TASK DESCRIPTION:
Set the listing down again exactly, please, apart from its pictures.

------------------------------------------------

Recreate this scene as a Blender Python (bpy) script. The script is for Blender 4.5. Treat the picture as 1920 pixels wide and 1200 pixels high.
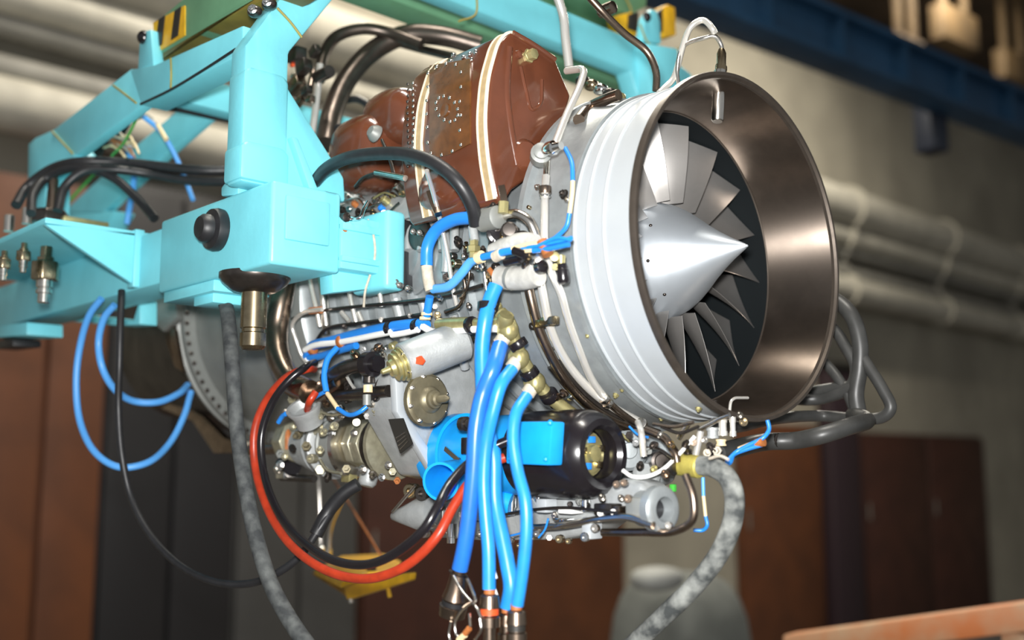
import bpy, bmesh, math, random
from mathutils import Vector, Matrix
random.seed(7)
for o in list(bpy.data.objects): bpy.data.objects.remove(o, do_unlink=True)
SC = bpy.context.scene
COL = SC.collection
# ---------------------------------------------------------------- camera
Z0 = 3.3                                   # height of the engine axis above the floor
FPX, HPX, ULX = 1950.0, 265.0, 1860.0      # focal length (pixels), horizon offset, vanishing point of the engine axis
_phi = math.atan2(HPX, FPX); _th = math.atan2(ULX*math.cos(_phi), FPX)
_f0 = Vector((-math.cos(_th), math.sin(_th), 0)); RIGHT = Vector((math.sin(_th), math.cos(_th), 0))
FWD = _f0*math.cos(_phi) + Vector((0,0,math.sin(_phi)))
UP = Vector((0,0,math.cos(_phi))) - _f0*math.sin(_phi)
CAM = Vector((1.1256, -1.6947, -0.4152+Z0))
cd = bpy.data.cameras.new('camera'); cam = bpy.data.objects.new('camera', cd); COL.objects.link(cam)
cd.sensor_width = 36; cd.lens = FPX/1920*36; cd.clip_end = 200; cd.clip_start = .05
R3 = Matrix((RIGHT, UP, -FWD)).transposed()
cam.matrix_world = Matrix.Translation(CAM) @ R3.to_4x4()
cd.dof.use_dof = True; cd.dof.focus_distance = 2.08; cd.dof.aperture_fstop = 1.35
SC.camera = cam
# ---------------------------------------------------------------- world, lights, exposure
W = bpy.data.worlds.new('daylight'); SC.world = W; W.use_nodes = True
W.node_tree.nodes['Background'].inputs[0].default_value = (.93, .97, 1.0, 1)
W.node_tree.nodes['Background'].inputs[1].default_value = 0.32
def area(name, loc, target, size, power, color=(1,1,1), size_y=None):
    l = bpy.data.lights.new(name, 'AREA'); l.energy = power; l.size = size; l.color = color
    if size_y: l.shape = 'RECTANGLE'; l.size_y = size_y
    o = bpy.data.objects.new(name, l); COL.objects.link(o); o.location = loc
    o.rotation_euler = (Vector(target)-Vector(loc)).to_track_quat('-Z', 'Y').to_euler()
    return o
area('camera_flash', CAM + UP*.11 - RIGHT*.03 + FWD*.02, CAM + FWD*3, .09, 92, (1,.99,.97))
area('added_ceiling_light', (0.5, -1.0, 9.6), (0.5,-1.0,0), 3.0, 380, (1,.95,.86), .5)  # unseen overhead lights, added to fill the hall and streak the metal
area('added_ceiling_light', (-4.0, 3.0, 9.6), (-4.5,3.0,0), 3.0, 520, (1,.93,.8), .5)
area('added_ceiling_light', (-4.0, 10.0, 9.6), (-4.5,10,0), 3.0, 480, (1,.93,.8), .5)
vs = SC.view_settings; vs.view_transform = 'Standard'; vs.look = 'None'; vs.exposure = 0.0; vs.gamma = 1; vs.use_curve_mapping = False
# ---------------------------------------------------------------- measuring helpers: pixel of the photograph + known distance -> point in the hall
def ray(px, py): return FWD + RIGHT*((px-960)/FPX) - UP*((py-600)/FPX)
def PD(px, py, d): return CAM + ray(px, py)*d
def PY(px, py, y): d = ray(px, py); return CAM + d*((y-CAM.y)/d.y)
def PX(px, py, x): d = ray(px, py); return CAM + d*((x-CAM.x)/d.x)
def PZ(px, py, z): d = ray(px, py); return CAM + d*((z+Z0-CAM.z)/d.z)
def PR(px, py, R):
    d = ray(px, py); cy, cz = CAM.y, CAM.z-Z0
    a = d.y*d.y+d.z*d.z; b = cy*d.y+cz*d.z; c = cy*cy+cz*cz-R*R; D = b*b-a*c
    return CAM + d*((-b-math.sqrt(max(D,0)))/a)
def depth(p): return (p-CAM).dot(FWD)
def m(px, p): return px*depth(p)/FPX          # pixels -> metres at a point
def e(x, y, z): return Vector((x, y, z+Z0))
# ---------------------------------------------------------------- materials
MATS = {}
def mat(name, col, rough=.4, metal=0.0, noise=0.0, nscale=40, bump=0.0, bscale=120, coat=0.0, col2=None, ior=1.5):
    if name in MATS: return MATS[name]
    mt = bpy.data.materials.new(name); mt.use_nodes = True; nt = mt.node_tree; b = nt.nodes['Principled BSDF']
    b.inputs['Base Color'].default_value = (*col, 1); b.inputs['Roughness'].default_value = rough; b.inputs['Metallic'].default_value = metal
    b.inputs['Coat Weight'].default_value = coat; b.inputs['Coat Roughness'].default_value = .08
    tc = nt.nodes.new('ShaderNodeTexCoord')
    if noise > 0:
        n = nt.nodes.new('ShaderNodeTexNoise'); n.inputs['Scale'].default_value = nscale; n.inputs['Detail'].default_value = 6
        nt.links.new(tc.outputs['Object'], n.inputs['Vector'])
        r = nt.nodes.new('ShaderNodeValToRGB'); r.color_ramp.elements[0].position = .35; r.color_ramp.elements[1].position = .68
        c2 = col2 or tuple(c*(1-noise) for c in col)
        r.color_ramp.elements[0].color = (*c2, 1); r.color_ramp.elements[1].color = (*col, 1)
        nt.links.new(n.outputs['Fac'], r.inputs['Fac']); nt.links.new(r.outputs['Color'], b.inputs['Base Color'])
        mr = nt.nodes.new('ShaderNodeMapRange'); mr.inputs['To Min'].default_value = min(1,rough*1.25); mr.inputs['To Max'].default_value = rough*.85
        nt.links.new(n.outputs['Fac'], mr.inputs['Value']); nt.links.new(mr.outputs['Result'], b.inputs['Roughness'])
    if bump > 0:
        n2 = nt.nodes.new('ShaderNodeTexNoise'); n2.inputs['Scale'].default_value = bscale; n2.inputs['Detail'].default_value = 4
        nt.links.new(tc.outputs['Object'], n2.inputs['Vector'])
        bp = nt.nodes.new('ShaderNodeBump'); bp.inputs['Strength'].default_value = bump; bp.inputs['Distance'].default_value = .004
        nt.links.new(n2.outputs['Fac'], bp.inputs['Height']); nt.links.new(bp.outputs['Normal'], b.inputs['Normal'])
    MATS[name] = mt; return mt
TURQ = mat('turquoise paint', (.20,.68,.78), .40, 0, .10, 9, .12, 60)
GREEN = mat('green paint', (.15,.34,.19), .45, 0, .15, 12)
YELLOW = mat('yellow paint', (.90,.50,.02), .4, 0, .25, 25)
STRIPE = mat('black paint', (.02,.018,.015), .5)
RUBBER = mat('black rubber', (.018,.018,.02), .42, 0, .3, 60)
BLACKG = mat('black gloss', (.012,.01,.012), .22, 0, .2, 30)
DUSTY = mat('dusty grey rubber', (.30,.31,.29), .75, 0, .8, 34, .25, 90, col2=(.045,.05,.05))
TANK = mat('brown tank paint', (.135,.043,.021), .2, 0, .25, 14, .08, 40, coat=.5)
TANKP = mat('brown varnished panel', (.16,.06,.018), .25, 0, .35, 50, .05, 60, coat=.4)
STRAP = mat('tan strap', (.50,.36,.19), .6, 0, .2, 80)
STRAPE = mat('cream strap edge', (.85,.74,.55), .6)
ALU = mat('light aluminium paint', (.47,.50,.52), .40, .2, .05, 20)
SPIN = mat('spinner paint', (.60,.65,.70), .42, .7, .04, 30)
CASE = mat('grey case', (.36,.39,.40), .38, .45, .22, 30, .06, 160)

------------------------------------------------

FULL ANSWER:
Recreate this scene as a Blender Python (bpy) script. The script is for Blender 4.5. Treat the picture as 1920 pixels wide and 1200 pixels high.
import bpy, bmesh, math, random
from mathutils import Vector, Matrix
random.seed(7)
for o in list(bpy.data.objects): bpy.data.objects.remove(o, do_unlink=True)
SC = bpy.context.scene
COL = SC.collection
# ---------------------------------------------------------------- camera
Z0 = 3.3                                   # height of the engine axis above the floor
FPX, HPX, ULX = 1950.0, 265.0, 1860.0      # focal length (pixels), horizon offset, vanishing point of the engine axis
_phi = math.atan2(HPX, FPX); _th = math.atan2(ULX*math.cos(_phi), FPX)
_f0 = Vector((-math.cos(_th), math.sin(_th), 0)); RIGHT = Vector((math.sin(_th), math.cos(_th), 0))
FWD = _f0*math.cos(_phi) + Vector((0,0,math.sin(_phi)))
UP = Vector((0,0,math.cos(_phi))) - _f0*math.sin(_phi)
CAM = Vector((1.1256, -1.6947, -0.4152+Z0))
cd = bpy.data.cameras.new('camera'); cam = bpy.data.objects.new('camera', cd); COL.objects.link(cam)
cd.sensor_width = 36; cd.lens = FPX/1920*36; cd.clip_end = 200; cd.clip_start = .05
R3 = Matrix((RIGHT, UP, -FWD)).transposed()
cam.matrix_world = Matrix.Translation(CAM) @ R3.to_4x4()
cd.dof.use_dof = True; cd.dof.focus_distance = 2.08; cd.dof.aperture_fstop = 1.35
SC.camera = cam
# ---------------------------------------------------------------- world, lights, exposure
W = bpy.data.worlds.new('daylight'); SC.world = W; W.use_nodes = True
W.node_tree.nodes['Background'].inputs[0].default_value = (.93, .97, 1.0, 1)
W.node_tree.nodes['Background'].inputs[1].default_value = 0.32
def area(name, loc, target, size, power, color=(1,1,1), size_y=None):
    l = bpy.data.lights.new(name, 'AREA'); l.energy = power; l.size = size; l.color = color
    if size_y: l.shape = 'RECTANGLE'; l.size_y = size_y
    o = bpy.data.objects.new(name, l); COL.objects.link(o); o.location = loc
    o.rotation_euler = (Vector(target)-Vector(loc)).to_track_quat('-Z', 'Y').to_euler()
    return o
area('camera_flash', CAM + UP*.11 - RIGHT*.03 + FWD*.02, CAM + FWD*3, .09, 92, (1,.99,.97))
area('added_ceiling_light', (0.5, -1.0, 9.6), (0.5,-1.0,0), 3.0, 380, (1,.95,.86), .5)  # unseen overhead lights, added to fill the hall and streak the metal
area('added_ceiling_light', (-4.0, 3.0, 9.6), (-4.5,3.0,0), 3.0, 520, (1,.93,.8), .5)
area('added_ceiling_light', (-4.0, 10.0, 9.6), (-4.5,10,0), 3.0, 480, (1,.93,.8), .5)
vs = SC.view_settings; vs.view_transform = 'Standard'; vs.look = 'None'; vs.exposure = 0.0; vs.gamma = 1; vs.use_curve_mapping = False
# ---------------------------------------------------------------- measuring helpers: pixel of the photograph + known distance -> point in the hall
def ray(px, py): return FWD + RIGHT*((px-960)/FPX) - UP*((py-600)/FPX)
def PD(px, py, d): return CAM + ray(px, py)*d
def PY(px, py, y): d = ray(px, py); return CAM + d*((y-CAM.y)/d.y)
def PX(px, py, x): d = ray(px, py); return CAM + d*((x-CAM.x)/d.x)
def PZ(px, py, z): d = ray(px, py); return CAM + d*((z+Z0-CAM.z)/d.z)
def PR(px, py, R):
    d = ray(px, py); cy, cz = CAM.y, CAM.z-Z0
    a = d.y*d.y+d.z*d.z; b = cy*d.y+cz*d.z; c = cy*cy+cz*cz-R*R; D = b*b-a*c
    return CAM + d*((-b-math.sqrt(max(D,0)))/a)
def depth(p): return (p-CAM).dot(FWD)
def m(px, p): return px*depth(p)/FPX          # pixels -> metres at a point
def e(x, y, z): return Vector((x, y, z+Z0))
# ---------------------------------------------------------------- materials
MATS = {}
def mat(name, col, rough=.4, metal=0.0, noise=0.0, nscale=40, bump=0.0, bscale=120, coat=0.0, col2=None, ior=1.5):
    if name in MATS: return MATS[name]
    mt = bpy.data.materials.new(name); mt.use_nodes = True; nt = mt.node_tree; b = nt.nodes['Principled BSDF']
    b.inputs['Base Color'].default_value = (*col, 1); b.inputs['Roughness'].default_value = rough; b.inputs['Metallic'].default_value = metal
    b.inputs['Coat Weight'].default_value = coat; b.inputs['Coat Roughness'].default_value = .08
    tc = nt.nodes.new('ShaderNodeTexCoord')
    if noise > 0:
        n = nt.nodes.new('ShaderNodeTexNoise'); n.inputs['Scale'].default_value = nscale; n.inputs['Detail'].default_value = 6
        nt.links.new(tc.outputs['Object'], n.inputs['Vector'])
        r = nt.nodes.new('ShaderNodeValToRGB'); r.color_ramp.elements[0].position = .35; r.color_ramp.elements[1].position = .68
        c2 = col2 or tuple(c*(1-noise) for c in col)
        r.color_ramp.elements[0].color = (*c2, 1); r.color_ramp.elements[1].color = (*col, 1)
        nt.links.new(n.outputs['Fac'], r.inputs['Fac']); nt.links.new(r.outputs['Color'], b.inputs['Base Color'])
        mr = nt.nodes.new('ShaderNodeMapRange'); mr.inputs['To Min'].default_value = min(1,rough*1.25); mr.inputs['To Max'].default_value = rough*.85
        nt.links.new(n.outputs['Fac'], mr.inputs['Value']); nt.links.new(mr.outputs['Result'], b.inputs['Roughness'])
    if bump > 0:
        n2 = nt.nodes.new('ShaderNodeTexNoise'); n2.inputs['Scale'].default_value = bscale; n2.inputs['Detail'].default_value = 4
        nt.links.new(tc.outputs['Object'], n2.inputs['Vector'])
        bp = nt.nodes.new('ShaderNodeBump'); bp.inputs['Strength'].default_value = bump; bp.inputs['Distance'].default_value = .004
        nt.links.new(n2.outputs['Fac'], bp.inputs['Height']); nt.links.new(bp.outputs['Normal'], b.inputs['Normal'])
    MATS[name] = mt; return mt
TURQ = mat('turquoise paint', (.20,.68,.78), .40, 0, .10, 9, .12, 60)
GREEN = mat('green paint', (.15,.34,.19), .45, 0, .15, 12)
YELLOW = mat('yellow paint', (.90,.50,.02), .4, 0, .25, 25)
STRIPE = mat('black paint', (.02,.018,.015), .5)
RUBBER = mat('black rubber', (.018,.018,.02), .42, 0, .3, 60)
BLACKG = mat('black gloss', (.012,.01,.012), .22, 0, .2, 30)
DUSTY = mat('dusty grey rubber', (.30,.31,.29), .75, 0, .8, 34, .25, 90, col2=(.045,.05,.05))
TANK = mat('brown tank paint', (.135,.043,.021), .2, 0, .25, 14, .08, 40, coat=.5)
TANKP = mat('brown varnished panel', (.16,.06,.018), .25, 0, .35, 50, .05, 60, coat=.4)
STRAP = mat('tan strap', (.50,.36,.19), .6, 0, .2, 80)
STRAPE = mat('cream strap edge', (.85,.74,.55), .6)
ALU = mat('light aluminium paint', (.47,.50,.52), .40, .2, .05, 20)
SPIN = mat('spinner paint', (.60,.65,.70), .42, .7, .04, 30)
CASE = mat('grey case', (.36,.39,.40), .38, .45, .22, 30, .06, 160)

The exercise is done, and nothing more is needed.